Modesto, simples, cordial e até afetivo, sem vaidades, e com tal despreocupação com a glória; teve um leve desencanto literário, em razão do que não hesitou em postar-se a margem das ocorrências, arredando-se para dar passagem ao cortejo de néscios, o que se acentuou com a dura necessidade de ganhar a vida no batente diário, árduo, sem contemplações. Segundo declaração de vários amigos, era um companheiro capaz de fazer todos os sacrifícios, desde que estes contribuíam para a felicidade dos entes queridos. Dias da Costa, aposentou-se pela Federação Nacional do Comércio, quando agravou a progressiva perda de sua visão, restringindo seu hobby favorito, que era o de ler sem limitações. A parcial cegueira, o deixava amargo e desencantado na sua solidão. Pouco tempo depois veio a falecer.
Sufocado pelas pressões sociais tal como os seus personagens, massacrados pelas estruturas obsoletas da sociedade competitiva, este intelectual de esquerda, integrante nas fileiras do Partido Comunista desde 1935, anti-religioso, completamente agnóstico, só tinha fé no povo e na Revolução, que o elevaria a patamares mais altos de vida e dignidade, nos ideais sagrados do Socialismo. Em 1960, Dias da Costa desliga-se do Partido, e se retrai cada vez mais do convívio dos amigos e colegas, restringindo-se a casa, tornando-se ainda mais tímido e silencioso, parecendo desiludido de tudo. Publicou seu último livro “Bumba-meu-boi”. Caderno de Folclore-Companhia Nacional de Folclore/MEC, Rio de Janeiro, 1973.
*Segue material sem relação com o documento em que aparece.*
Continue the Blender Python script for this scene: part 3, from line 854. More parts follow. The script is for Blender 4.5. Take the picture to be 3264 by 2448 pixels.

Oswaldo Dias da Costa, morreu anonimamente (como vivia há já alguns anos) no Rio de Janeiro onde se havia radicado há mais de 40 anos, a 6 de fevereiro de 1979. Um fato curioso é que seu desaparecimento, comoveu apenas o pequeno circulo familiar e alguns tantos amigos que lhe viviam próximo. Tendo essa mesma imprensa a que ele como profissional serviu, por cerca de cinqüenta anos, a omissão em seu noticiário. Após sua morte, a companheiro Beatriz, que já havia sofrido um derrame que a inutilizara, seguida de escleroso, fora recolhida a uma instituição para idosos dependentes de ajuda. Dias da Costa deixou um legado literário pouco volumoso em livros, mas expressivo. Sua obra há muito merece estudo de avaliação crítica.